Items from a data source
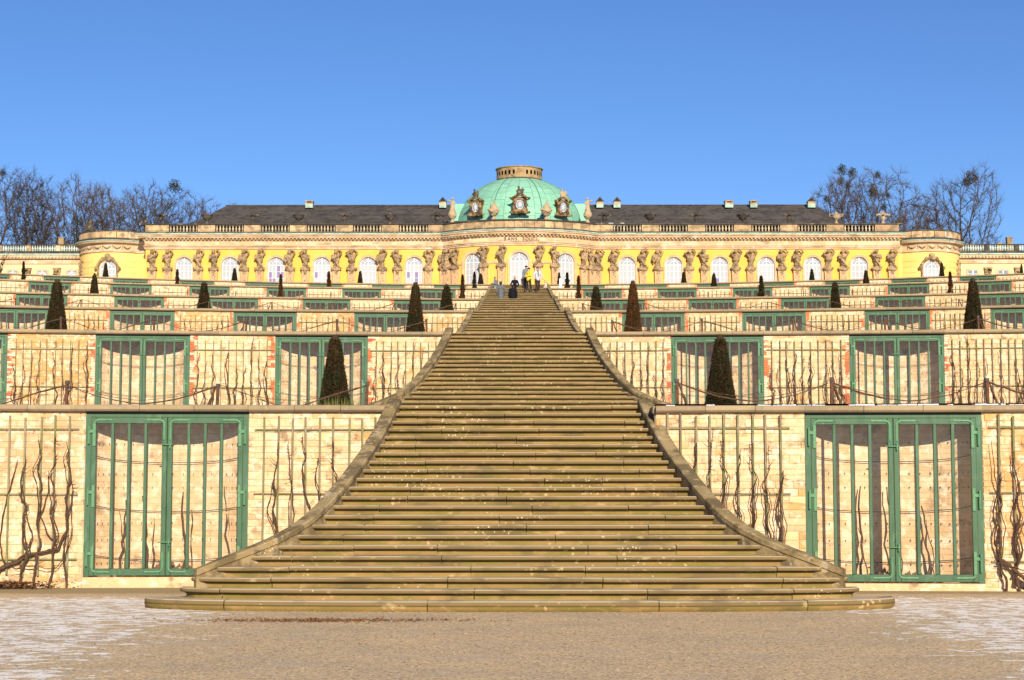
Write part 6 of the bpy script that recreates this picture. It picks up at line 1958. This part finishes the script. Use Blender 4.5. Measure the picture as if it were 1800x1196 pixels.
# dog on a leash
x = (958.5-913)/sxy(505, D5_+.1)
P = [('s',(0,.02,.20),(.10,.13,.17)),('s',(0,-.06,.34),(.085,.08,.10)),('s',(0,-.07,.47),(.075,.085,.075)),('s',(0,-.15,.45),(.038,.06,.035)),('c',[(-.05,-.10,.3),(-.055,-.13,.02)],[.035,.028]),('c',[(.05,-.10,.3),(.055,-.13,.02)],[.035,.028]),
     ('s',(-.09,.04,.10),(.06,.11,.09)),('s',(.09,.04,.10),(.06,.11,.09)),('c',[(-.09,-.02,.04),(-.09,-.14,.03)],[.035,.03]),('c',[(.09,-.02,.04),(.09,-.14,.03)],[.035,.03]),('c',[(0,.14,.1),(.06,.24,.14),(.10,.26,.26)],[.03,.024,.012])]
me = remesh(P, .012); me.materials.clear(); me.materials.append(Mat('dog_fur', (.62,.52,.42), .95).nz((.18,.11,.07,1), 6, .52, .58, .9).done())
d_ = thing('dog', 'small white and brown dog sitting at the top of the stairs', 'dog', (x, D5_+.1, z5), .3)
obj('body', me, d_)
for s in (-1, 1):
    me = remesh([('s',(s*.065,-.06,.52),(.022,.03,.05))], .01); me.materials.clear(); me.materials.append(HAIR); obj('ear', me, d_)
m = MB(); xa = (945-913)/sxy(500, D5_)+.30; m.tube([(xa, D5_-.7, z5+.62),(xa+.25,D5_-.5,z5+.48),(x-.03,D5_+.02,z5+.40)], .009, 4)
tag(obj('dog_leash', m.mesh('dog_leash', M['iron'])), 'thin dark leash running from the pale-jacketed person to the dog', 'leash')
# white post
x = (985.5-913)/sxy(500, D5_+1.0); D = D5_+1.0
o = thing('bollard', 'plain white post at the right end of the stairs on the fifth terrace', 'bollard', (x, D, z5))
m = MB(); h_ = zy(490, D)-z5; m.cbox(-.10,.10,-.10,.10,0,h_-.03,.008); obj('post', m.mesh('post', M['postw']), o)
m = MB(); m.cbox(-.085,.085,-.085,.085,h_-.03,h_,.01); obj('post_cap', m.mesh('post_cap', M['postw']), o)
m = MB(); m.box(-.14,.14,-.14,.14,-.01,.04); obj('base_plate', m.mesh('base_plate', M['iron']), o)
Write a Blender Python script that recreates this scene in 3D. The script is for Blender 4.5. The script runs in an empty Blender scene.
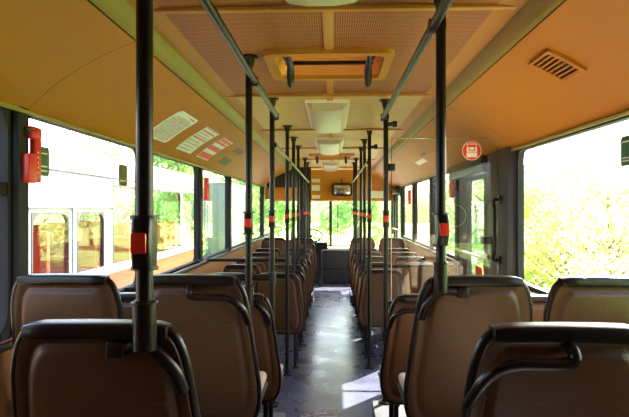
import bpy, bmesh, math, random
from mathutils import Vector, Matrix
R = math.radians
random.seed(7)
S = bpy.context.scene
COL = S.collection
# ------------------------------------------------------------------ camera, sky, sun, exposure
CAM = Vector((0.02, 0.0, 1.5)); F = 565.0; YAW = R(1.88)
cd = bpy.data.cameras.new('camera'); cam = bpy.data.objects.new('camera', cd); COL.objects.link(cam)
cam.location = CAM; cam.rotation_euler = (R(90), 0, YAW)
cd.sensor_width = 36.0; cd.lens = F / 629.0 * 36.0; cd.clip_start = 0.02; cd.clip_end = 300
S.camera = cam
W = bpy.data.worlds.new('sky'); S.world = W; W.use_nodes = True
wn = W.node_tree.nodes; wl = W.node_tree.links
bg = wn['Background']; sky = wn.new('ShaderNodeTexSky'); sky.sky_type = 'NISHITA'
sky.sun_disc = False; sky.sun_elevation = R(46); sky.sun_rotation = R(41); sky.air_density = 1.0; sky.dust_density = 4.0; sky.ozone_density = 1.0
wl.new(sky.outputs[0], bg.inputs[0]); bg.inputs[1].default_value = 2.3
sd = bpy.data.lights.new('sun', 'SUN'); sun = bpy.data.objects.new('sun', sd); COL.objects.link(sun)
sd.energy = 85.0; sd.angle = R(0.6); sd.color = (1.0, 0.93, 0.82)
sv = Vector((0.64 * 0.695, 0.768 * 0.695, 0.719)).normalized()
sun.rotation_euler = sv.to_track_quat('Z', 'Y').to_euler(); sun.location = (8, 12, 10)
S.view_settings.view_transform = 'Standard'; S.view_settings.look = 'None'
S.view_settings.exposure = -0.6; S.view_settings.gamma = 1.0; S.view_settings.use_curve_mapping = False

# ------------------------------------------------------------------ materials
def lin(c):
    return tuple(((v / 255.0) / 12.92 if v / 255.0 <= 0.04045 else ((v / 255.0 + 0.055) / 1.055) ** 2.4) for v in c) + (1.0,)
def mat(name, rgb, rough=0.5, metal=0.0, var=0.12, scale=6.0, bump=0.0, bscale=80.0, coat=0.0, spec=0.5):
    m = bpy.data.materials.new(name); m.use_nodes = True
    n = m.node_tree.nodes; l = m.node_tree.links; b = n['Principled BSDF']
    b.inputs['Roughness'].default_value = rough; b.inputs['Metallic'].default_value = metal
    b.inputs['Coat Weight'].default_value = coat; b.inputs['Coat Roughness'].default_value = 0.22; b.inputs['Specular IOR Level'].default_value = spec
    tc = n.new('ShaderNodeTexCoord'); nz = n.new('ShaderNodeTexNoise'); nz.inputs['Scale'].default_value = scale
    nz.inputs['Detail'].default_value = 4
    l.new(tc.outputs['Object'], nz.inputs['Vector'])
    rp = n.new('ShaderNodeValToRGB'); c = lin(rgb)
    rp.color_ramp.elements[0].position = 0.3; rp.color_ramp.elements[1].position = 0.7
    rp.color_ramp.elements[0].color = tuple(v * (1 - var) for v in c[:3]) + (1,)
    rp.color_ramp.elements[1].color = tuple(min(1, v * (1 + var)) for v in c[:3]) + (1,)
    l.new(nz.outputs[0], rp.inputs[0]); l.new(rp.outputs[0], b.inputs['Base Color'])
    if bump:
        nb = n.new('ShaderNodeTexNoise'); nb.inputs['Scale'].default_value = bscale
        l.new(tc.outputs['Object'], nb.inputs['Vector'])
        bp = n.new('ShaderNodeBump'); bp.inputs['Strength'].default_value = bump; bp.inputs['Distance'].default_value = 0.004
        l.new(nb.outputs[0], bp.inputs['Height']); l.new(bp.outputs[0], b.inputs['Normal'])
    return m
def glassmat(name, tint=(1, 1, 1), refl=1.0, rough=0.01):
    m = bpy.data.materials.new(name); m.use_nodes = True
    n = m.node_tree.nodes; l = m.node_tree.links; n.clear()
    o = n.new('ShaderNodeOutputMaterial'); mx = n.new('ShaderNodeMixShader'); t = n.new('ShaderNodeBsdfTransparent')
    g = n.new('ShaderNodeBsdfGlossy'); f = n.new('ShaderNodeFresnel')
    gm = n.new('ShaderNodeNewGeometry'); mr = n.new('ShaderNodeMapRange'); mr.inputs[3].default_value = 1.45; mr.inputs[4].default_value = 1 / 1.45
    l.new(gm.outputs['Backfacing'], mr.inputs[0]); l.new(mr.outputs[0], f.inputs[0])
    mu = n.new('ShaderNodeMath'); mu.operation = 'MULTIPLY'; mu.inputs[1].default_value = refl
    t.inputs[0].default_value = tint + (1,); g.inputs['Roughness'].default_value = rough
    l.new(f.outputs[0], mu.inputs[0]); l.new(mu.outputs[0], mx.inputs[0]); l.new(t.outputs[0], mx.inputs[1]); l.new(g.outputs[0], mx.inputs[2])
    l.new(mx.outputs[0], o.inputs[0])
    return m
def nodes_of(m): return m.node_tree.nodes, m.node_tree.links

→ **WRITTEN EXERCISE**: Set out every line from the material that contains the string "script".

→ **SOLUTION**:
Write part 6 of the bpy script that recreates this picture. It picks up at line 1958. This part finishes the script. Use Blender 4.5. Measure the picture as if it were 1800x1196 pixels.
Write a Blender Python script that recreates this scene in 3D. The script is for Blender 4.5. The script runs in an empty Blender scene.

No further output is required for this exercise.